Job 42:1-17: That's The Genius of God

Then Job replied to the Lord: “I know that you can do all things; no purpose of yours can be thwarted. You asked, ‘Who is this that obscures my plans without knowledge?’  Surely I spoke of things I did not understand, things too wonderful for me to know. “You said, ‘Listen now, and I will speak; I will question you, and you shall answer me.’ My ears had heard of you but now my eyes have seen you. Therefore I despise myself and repent in dust and ashes.”

After the Lord had said these things to Job, he said to Eliphaz the Temanite, “I am angry with you and your two friends, because you have not spoken the truth about me, as my servant Job has. So now take seven bulls and seven rams and go to my servant Job and sacrifice a burnt offering for yourselves. My servant Job will pray for you, and I will accept his prayer and not deal with you according to your folly. You have not spoken the truth about me, as my servant Job has.” So Eliphaz the Temanite, Bildad the Shuhite and Zophar the Naamathite did what the Lord told them; and the Lord accepted Job’s prayer.

After Job had prayed for his friends, the Lord restored his fortunes and gave him twice as much as he had before. All his brothers and sisters and everyone who had known him before came and ate with him in his house. They comforted and consoled him over all the trouble the Lord had brought on him, and each one gave him a piece of silver and a gold ring. The Lord blessed the latter part of Job’s life more than the former part. He had fourteen thousand sheep, six thousand camels, a thousand yoke of oxen and a thousand donkeys. And he also had seven sons and three daughters. The first daughter he named Jemimah, the second Keziah and the third Keren-Happuch. Nowhere in all the land were there found women as beautiful as Job’s daughters, and their father granted them an inheritance along with their brothers.

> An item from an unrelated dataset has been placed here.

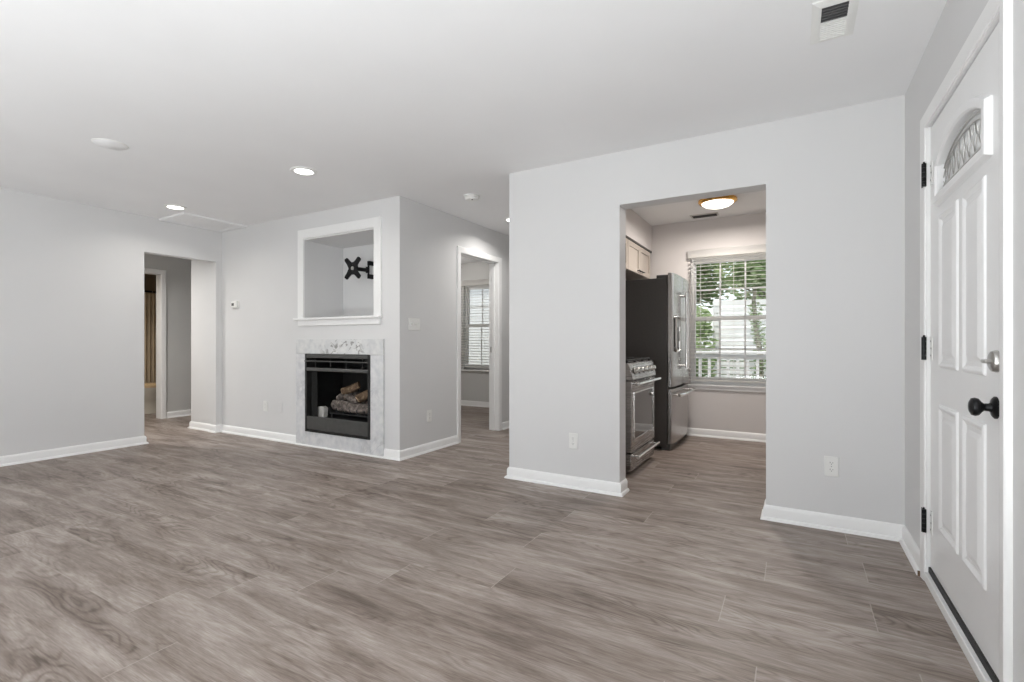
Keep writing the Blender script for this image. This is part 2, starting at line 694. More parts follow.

After this, Job lived a hundred and forty years; he saw his children and their children to the fourth generation. And so Job died, an old man and full of years. - Job 42:1-17

 "You have not spoken the truth about me..." Twice God hands out this indictment to the friends of Job. It is a bit strange, since from a casual reading of the first 40 chapters of the book of Job, they are mainly accusing Job himself of some hidden sin for which he is now reaping the consequences. But God doesn't say, "You have not spoken the truth about Job..." No. He said, "You have not spoken the truth about me..." About God. They said that God was just and God was all knowing. That seems fair and these are things we would agree with. So what was it that they got wrong?

I'm not sure. But they were sure insistent that Job deserved to be punished. They were sure the only reason that would lead God to act the way that he did was because Job deserved it. But we know, from chapter 1, that there was something else going on in the universe, a conversation between Satan and God and we know from those verses that God had incredible confidence in Job. They presumed that Job must have been guilty because their little minds could not conceive of another reason for God active the way he did and that he would act in a way to punish Job, the most righteous of men. Their little minds were boxing God in, saying that he must act in a certain way. They were telling God how he should act.  And God wasn't going to let that stand.

I think that a valuable lesson that I have learned is that God is very creative and possibly delights in solving impossible problems in ways that are (a) consistent with his character and (b) not thought of by even his friends. What God expects is that we expect God to act fully in character but not slaves to our pre-conceived ideas. We know he loves us and that he will act fully in line with that, but how he does it...well that's the genius of God.